LAUSR

Abstract Tubular composites in automobile engineering are susceptible to transverse loading events. This paper deals with transverse low-velocity impacts on interply hybrid tubes made of biaxial/uniaxial braided fabric layers. For comparison, drop weight tests were performed on hybrid tubes with biaxial braided surface layers and uniaxial braided inner layer (BUB), with contrary stacking sequence (UBU), pure biaxial and uniaxial braided tubes (BBB and UUU). Numerical models were established to predict the impact behaviors and evaluate the hybrid effects. X-ray micro-computed tomography (Micro-CT) was also employed to identity the cracking location and characterize the damage mechanism.
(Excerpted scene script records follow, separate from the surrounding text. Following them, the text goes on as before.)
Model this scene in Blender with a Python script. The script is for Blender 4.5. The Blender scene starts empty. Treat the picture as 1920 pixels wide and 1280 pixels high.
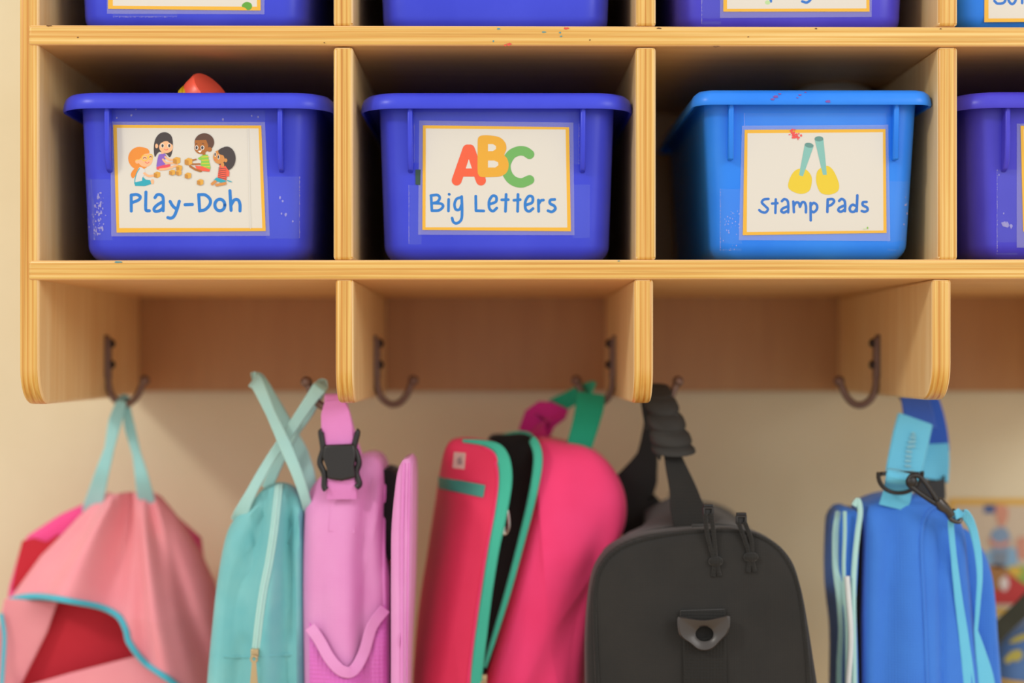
import bpy, math, random
from mathutils import Vector, Matrix
from mathutils.bvhtree import BVHTree
random.seed(7)
sc = bpy.context.scene
col = sc.collection

# ------------------------------------------------------------------ camera, world, lights, exposure
D = 1.33                 # lens to the front edge of the shelf unit
K = 0.000435             # metres per pixel at the front edge
Z0 = 1.10                # lens height
VX, VY = 941.0, 675.0    # where the lens axis meets the picture
cam_d = bpy.data.cameras.new('camera')
cam = bpy.data.objects.new('camera', cam_d)
col.objects.link(cam)
cam.location = (0, -D, Z0)
cam.rotation_euler = (math.pi / 2, 0, 0)
cam_d.sensor_width = 36.0
cam_d.lens = 36.0 * (D / K) / 1920.0
cam_d.shift_x = (960 - VX) / 1920.0
cam_d.shift_y = (VY - 640) / 1920.0
cam_d.clip_start = 0.05
cam_d.dof.use_dof = True
cam_d.dof.focus_distance = D
cam_d.dof.aperture_fstop = 1.7
sc.camera = cam

world = bpy.data.worlds.new('world')
sc.world = world
world.use_nodes = True
bg = world.node_tree.nodes['Background']
bg.inputs['Color'].default_value = (1.0, 0.985, 0.95, 1)
bg.inputs['Strength'].default_value = 1.12

def area(name, loc, target, size, power, color, size_y=None):
    d = bpy.data.lights.new(name, 'AREA')
    d.energy = power
    d.color = color
    d.size = size
    if size_y:
        d.shape = 'RECTANGLE'
        d.size_y = size_y
    o = bpy.data.objects.new(name, d)
    col.objects.link(o)
    o.location = loc
    o.rotation_euler = (Vector(target) - Vector(loc)).to_track_quat('-Z', 'Y').to_euler()
    return o

area('key_ceiling_light', (-1.95, -1.80, Z0 + 1.55), (0, 0.1, Z0), 0.36, 27, (1.0, 0.965, 0.87))
area('right_ceiling_light', (2.1, -2.1, Z0 + 1.1), (0, 0.1, Z0), 1.1, 24, (1.0, 0.98, 0.94))

sc.view_settings.view_transform = 'Standard'
sc.view_settings.look = 'None'
sc.view_settings.gamma = 1.0
sc.view_settings.use_curve_mapping = False
sc.view_settings.exposure = -0.14

# ------------------------------------------------------------------ geometry helpers
def P(px, py, y=0.0):
    s = K * (D + y) / D
    return Vector(((px - VX) * s, y, Z0 + (VY - py) * s))

ORG = {}

def tag(o, label, cat, group=None):
    o['label'] = label
    o['category'] = cat
    if group:
        o['group'] = group
    return o

def thing(name, loc, label, cat, group=None):
    o = bpy.data.objects.new(name, None)
    o.empty_display_size = 0.02
    col.objects.link(o)
    o.location = loc
    ORG[o.name] = Vector(loc)
    return tag(o, label, cat, group)

def catmull(pts, n=8, closed=False):
    pts = [Vector(p) for p in pts]
    L = len(pts)
    if L < 3 and not closed:
        return [pts[0].lerp(pts[-1], i / n) for i in range(n + 1)]
    out = []
    segs = L if closed else L - 1
    for i in range(segs):
        if closed:
            p0, p1, p2, p3 = (pts[(i + k - 1) % L] for k in range(4))
        else:
            p1, p2 = pts[i], pts[i + 1]
            p0 = pts[i - 1] if i else p1 * 2 - p2
            p3 = pts[i + 2] if i + 2 < L else p2 * 2 - p1
        for j in range(n):
            t = j / n
            out.append(0.5 * ((2 * p1) + (p2 - p0) * t + (2 * p0 - 5 * p1 + 4 * p2 - p3) * t * t
                              + (3 * p1 - p0 - 3 * p2 + p3) * t * t * t))
    if not closed:
        out.append(pts[-1].copy())
    return out

def resample(pts, n, closed=True):
    pts = [Vector(p) for p in pts]
    if closed:
        pts = pts + [pts[0]]
    d = [0.0]
    for a, b in zip(pts, pts[1:]):
        d.append(d[-1] + (b - a).length)
    out = []
    k = 0
    for i in range(n):
        t = d[-1] * i / (n if closed else n - 1)
        while k < len(d) - 2 and d[k + 1] < t:
            k += 1
        u = (t - d[k]) / max(d[k + 1] - d[k], 1e-9)
        out.append(pts[k].lerp(pts[k + 1], min(u, 1)))
    return out

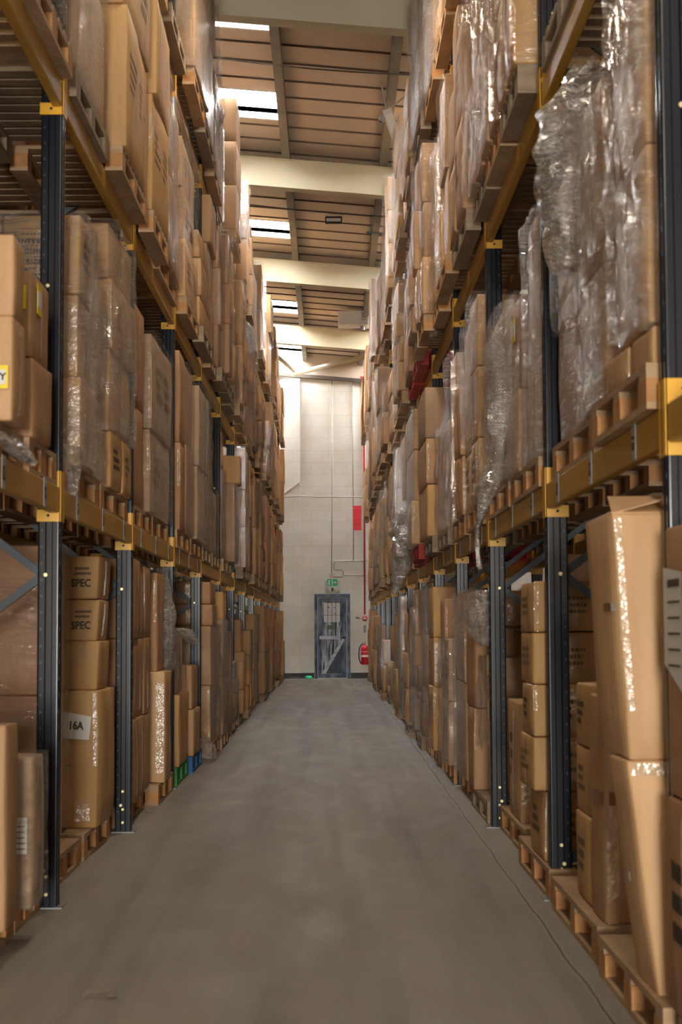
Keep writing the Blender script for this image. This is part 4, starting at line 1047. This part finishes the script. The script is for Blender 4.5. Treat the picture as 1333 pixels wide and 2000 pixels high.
    if ft == 'sidelabel':
        x = -w/2-B['bulge']-.008
        lb = MB().quad((x, l*.44, .38), (x, -l*.10, .30), (x, -l*.10, .64), (x, l*.44, .66)).build('paper_label', WHITE, o)
        dm = MB()
        for i in range(6):
            z = .60-i*.045; dm.box(x-.002, x-.001, -l*.04, l*.30, z, z+(.022 if i == 0 else .006))
        dm.build('printed_marking', INK, lb)
    if ft == 'browntape':
        mb = MB(); patch(bs_, 'front', .04, .5, .52, .58, s, .002, mb, 4); patch(bs_, 'aisle', .3, .98, .52, .58, s, .002, mb, 4); mb.build('brown_tape', TAPEB, o)
        mb = MB(); 
        for j in range(8): patch(bs_, 'front', .02, .12, j/8, (j+1)/8, s, .0012, mb, 1)
        mb.build('packing_tape', TAPE, o, True)
    if ft == 'dot':
        mb = MB(); patch(bs_, 'aisle', .45, .60, .46, .50, s, .002, mb, 1); mb.build('white_sticker', WHITE, o)
        mb = MB(); patch(bs_, 'front', .02, .98, .94, .99, s, .0015, mb, 6); mb.build('packing_tape', TAPE, o, True)
    if ft == 'openflap':
        c = bs_
        fl = MB(); t_ = .004
        # long flap rising towards the rear, side flap folded in
        P = [bs_.pt(0.0, .02, 1), bs_.pt(1, .02, 1), bs_.pt(1, .98, 1), bs_.pt(0, .98, 1)]
        a, b_, c_, d_ = P
        fl.prism([a+Vector((0, 0, .002)), b_+Vector((0, 0, .002)), b_+Vector((-.02, .24, .07)), a+Vector((.03, .24, .07))], (0, 0, t_)); 
        fl.build('box_flap', M, o)
        fl = MB(); fl.prism([d_, a, a+Vector((.17, .03, .045)), d_+Vector((.17, -.03, .075))], (0, 0, t_)); fl.build('box_flap', M, o)
        fl = MB(); fl.prism([c_, b_, b_+Vector((-.15, .03, .05)), c_+Vector((-.15, -.03, .08))], (0, 0, t_)); fl.build('box_flap', M, o)
        mb = MB(); patch(bs_, 'front', .0, .05, .2, .98, s, .0015, mb, 6); mb.build('packing_tape', TAPE, o, True)
        mb = MB(); patch(bs_, 'aisle', .62, .82, .60, .635, s, .002, mb, 1); mb.build('brown_tape', TAPEB, o)
        mb = MB(); patch(bs_, 'aisle', .84, .97, .60, .635, s, .002, mb, 1); mb.build('white_sticker', WHITE, o)
        mb = MB()
        for (p, q, r_, u_) in ((.55, .92, .15, .153), (.55, .92, .75, .753), (.55, .553, .15, .75)): patch(bs_, 'front', p, q, r_, u_, s, .0015, mb, 2)
        mb.build('printed_marking', INKF, o)
    return o
LIM = 300
for B in BOXES[:LIM]: build_carton(B)
vs_, fs_, mi_ = [], [], []
for B in BOXES[LIM:]:
    w, l, h = B['x1']-B['x0'], B['y1']-B['y0'], B['z1']-B['z0']
    bs_ = BoxSurf(w, l, h, B['bulge'], .012, B['seed'] % 1000, (0, 0), .014); v, f = box_geo(bs_, 3)
    n = len(vs_); c = Vector(((B['x0']+B['x1'])/2, (B['y0']+B['y1'])/2, B['z0']))
    vs_ += [p+c for p in v]; fs_ += [tuple(n+i for i in q) for q in f]; mi_ += [B['tint']]*len(f)
if vs_:
    o = mobj('cardboard_boxes', vs_, fs_, None, None, True, mats=CARD, mi=mi_)
    tag(o, 'small distant brown cartons filling the far ends of both racks', 'boxes', kind='stuff')

# ------------------------------------------------------------------ stretch film
def film_shell(F_):
    side, lv, k, Y0, Y1, Xf, z0, z1, w, mode, seed, sk = F_
    s = RACK[side]['s']; rn = random.Random(seed+5); off = Vector((seed % 83, seed % 59, seed % 31))
    far = Y0 > 18
    if mode == 'half': z0 = z0+(z1-z0)*rn.uniform(.35, .5)
    loose = {'tight': .005, 'side': .012, 'loose': .020, 'half': .012, 'big': .016}[mode]
    base = {'tight': .026, 'side': .024, 'loose': .034, 'half': .026, 'big': .032}[mode]
    x0, x1 = Xf-base, Xf+w+.02; ya, yb = Y0-base+.004, Y1+base-.02
    if x1-x0 < .1: return
    # path: rear corner -> along front -> along aisle face -> rear corner
    P = [Vector((x1, ya)), Vector((x0, ya)), Vector((x0, yb)), Vector((x1, yb))]
    if s < 0: pass
    segs = []; N_ = 10 if far else 20
    pts = []
    for a, b_, n in ((P[0], P[1], N_), (P[1], P[2], int(N_*1.4)), (P[2], P[3], 4)):
        nrm = Vector(((b_-a).y, -(b_-a).x)).normalized()
        cen = (P[0]+P[2])/2
        if (a+b_)/2 != cen and nrm.dot((a+b_)/2-cen) < 0: nrm = -nrm
        for i in range(n): t = i/n; pts.append((a.lerp(b_, t), nrm, min(t, 1-t)))
    pts.append((P[3], Vector((0, 1)), 0))
    rows = 14 if far else 30
    vs = []; fs = []
    rag0 = rn.uniform(.01, .05); rag1 = rn.uniform(.0, .05)
    slope = rn.uniform(-.12, .12) if mode in ('half', 'big', 'loose') else 0
    H = z1-z0
    for j in range(rows+1):
        v = j/rows
        for i, (p, nm_, e) in enumerate(pts):
            u = i/len(pts)
            zz = z0+H*v
            r0 = noise.noise(Vector((u*9, 1.3, 2))+off)*rag0*2+slope*(u-.5)
            zz += r0*(1-v) if mode in ('half', 'loose', 'big') else abs(r0)*(1-v)*.3
            zz += .012*v
            q = Vector((p.x*2.0, p.y*2.0, zz*1.1))
            fold = noise.noise(Vector((q.x*3.2+q.z*2.6, q.y*3.2-q.z*2.2, q.z*.8))+off)
            fine = noise.noise(Vector((q.x*9+q.z*7, q.y*9, q.z*5))+off*1.7)
            d = loose*(abs(fold)*2.2)+loose*.35*fine
            if far: d *= .8
            if d < -.004: d = -.004
            rd = .012 if e < .02 else 0
            vs.append((s*(p.x+nm_.x*(d-rd)), p.y+nm_.y*(d-rd), zz))
    n = len(pts)
    for j in range(rows):
        for i in range(n-1): a = j*n+i; fs.append((a, a+1, a+n+1, a+n))
    si = SIDX[(side, lv, k, str(sk[3]))]
    wd = {'tight': 'tight clear', 'side': 'wrinkled clear', 'loose': 'loose wrinkled clear', 'half': 'clear upper-half', 'big': 'thick wrinkled clear'}[mode]
    o = mobj('stretch_film', vs, fs, FILMD if mode in ('big', 'side') else FILM, None, True)
    tag(o, '%s stretch film around %s stack, %s bay, %s, %s rack' % (wd, ORD[si], ORD[min(13, k+1)], LEV[lv], side), 'stretch film', 'stretch film on the loads')
for F_ in FILMS:
    if F_[3] < 34: film_shell(F_)

def hang(label, pts, seed, mat_=FILMW, fold=.035):
    """crumpled sheet of film hanging along pts = (x, y, z, width along the aisle, depth)"""
    off = Vector((seed*3.3, seed*1.7, seed)); R_ = 34; C_ = 22; vs = []; fs = []
    n = len(pts)-1
    for j in range(R_+1):
        t = j/R_*n; i = min(n-1, int(t)); f = t-i; f = f*f*(3-2*f)
        a, b_ = pts[i], pts[i+1]; p = [a[q]+(b_[q]-a[q])*f for q in range(5)]
        for c in range(C_+1):
            th = 2*math.pi*c/C_
            q = Vector((math.cos(th)*1.4, math.sin(th)*1.4, p[2]*3.0))
            d = 1+.55*noise.noise(q*1.5+off)+.35*noise.noise(q*3.7+off*2)
            vs.append((p[0]+math.cos(th)*p[4]*.5*d+noise.noise(q*2+off)*fold, p[1]+math.sin(th)*p[3]*.5*d, p[2]+noise.noise(q*2.5+off*3)*.02))
    for j in range(R_):
        for c in range(C_): a = j*(C_+1)+c; fs.append((a, a+1, a+C_+2, a+C_+1))
    o = mobj('loose_stretch_film', vs, fs, mat_, None, True); return tag(o, label, 'stretch film', 'loose hanging film')
def hp(px, py, Y, wy, dx): p = un(px, py, Y=Y); return (p.x, p.y, p.z, wy, dx)
hang('long bunched film hanging in front of the third right upright', [hp(1010, 585, 9.3, .3, .1), hp(990, 680, 9.3, .45, .2), hp(985, 780, 9.3, .45, .2), hp(975, 830, 9.3, .35, .16), hp(968, 900, 9.3, .25, .09), hp(955, 950, 9.3, .3, .10), hp(945, 985, 9.3, .12, .05), hp(932, 1030, 9.4, .03, .015), hp(937, 1110, 9.4, .015, .008)], 3)
hang('crumpled film sheet hanging at the corner of the nearest right first-shelf load', [hp(1150, 130, 6.9, .2, .1), hp(1130, 210, 6.9, .5, .28), hp(1125, 320, 6.9, .5, .30), hp(1120, 440, 6.9, .45, .22), hp(1105, 530, 6.9, .2, .08)], 8)
hang('torn film flap hanging beside the third left upright at floor level', [hp(312, 1110, 12.9, .25, .08), hp(322, 1180, 12.9, .4, .10), hp(328, 1260, 12.9, .45, .10), hp(325, 1330, 12.9, .2, .06), hp(325, 1345, 12.9, .05, .02)], 12)
hang('puffed film tail sticking out past the fourth left upright', [hp(345, 1228, 13.6, .2, .1), hp(362, 1232, 13.6, .3, .12), hp(378, 1250, 13.7, .15, .06), hp(386, 1256, 13.7, .05, .02)], 14)
hang('crumpled film bundle lying on the floor beyond the blue pallet', [hp(392, 1440, 15.95, .3, .06), hp(402, 1455, 15.95, .6, .16), hp(405, 1476, 15.95, .6, .18), hp(403, 1484, 15.95, .4, .12)], 15)
hang('shredded film end dangling from the nearest left first-shelf pallet', [hp(133, 870, 8.0, .2, .05), hp(132, 900, 8.0, .25, .07), hp(140, 940, 8.0, .2, .06), hp(146, 966, 8.0, .08, .03)], 16)
hang('bunched film lying over the first-shelf pallet edge at the left margin', [hp(-5, 850, 6.5, .3, .1), hp(18, 872, 6.5, .4, .09), hp(38, 892, 6.6, .3, .06), hp(60, 905, 6.7, .1, .03)], 17)
hang('loose film bag hanging under the first shelf near the far right', [hp(790, 985, 19.5, .5, .12), hp(782, 1040, 19.5, 1.0, .22), hp(788, 1090, 19.5, 1.0, .24), hp(780, 1130, 19.5, .6, .12), hp(772, 1160, 19.5, .3, .06)], 18)
hang('white puffed film on the second-shelf load beside the fifth right upright', [hp(858, 485, 14.6, .25, .06), hp(852, 520, 14.6, .5, .14), hp(850, 600, 14.6, .5, .15), hp(846, 660, 14.6, .2, .07)], 19)
hang('clump of bunched film bulging from the floor load at the second-nearest right stack', [hp(940, 1155, 10.85, .3, .10), hp(942, 1195, 10.85, .4, .14), hp(940, 1235, 10.85, .4, .14), hp(945, 1260, 10.85, .2, .06)], 20)
hang('short film tail on the second-shelf left load near the seventh upright', [hp(478, 632, 22.5, .5, .08), hp(488, 650, 22.5, .6, .14), hp(492, 675, 22.5, .5, .10), hp(490, 690, 22.5, .2, .04)], 21)
hang('silvery film hanging beside the top-shelf left load', [hp(395, 140, 16.9, .3, .06), hp(405, 180, 16.9, .6, .14), hp(420, 230, 16.9, .6, .16), hp(410, 290, 16.9, .4, .10)], 22)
The results showed that the impact response of braided tube was related to its structural deformation resistance, which was determined by properties of reinforced layers varying with different stacking sequence. The hybrid effect became more obvious at higher impact energy. At impact energy of 15.4 J, hybrid tube (BUB) yielded the highest impact resistance with small structural deformation. The biaxial braided layer protected the specimen surface by constraining intralaminar crack propagation through the interlacing patterns. Meanwhile, it promoted crack tip propagating to the subsequent uniaxial braided layer and transferred the impact load. Thus, the material involvement of the inner layer was improved, which was responsible for providing a higher in-plane tensile property due to its low yarn crimp.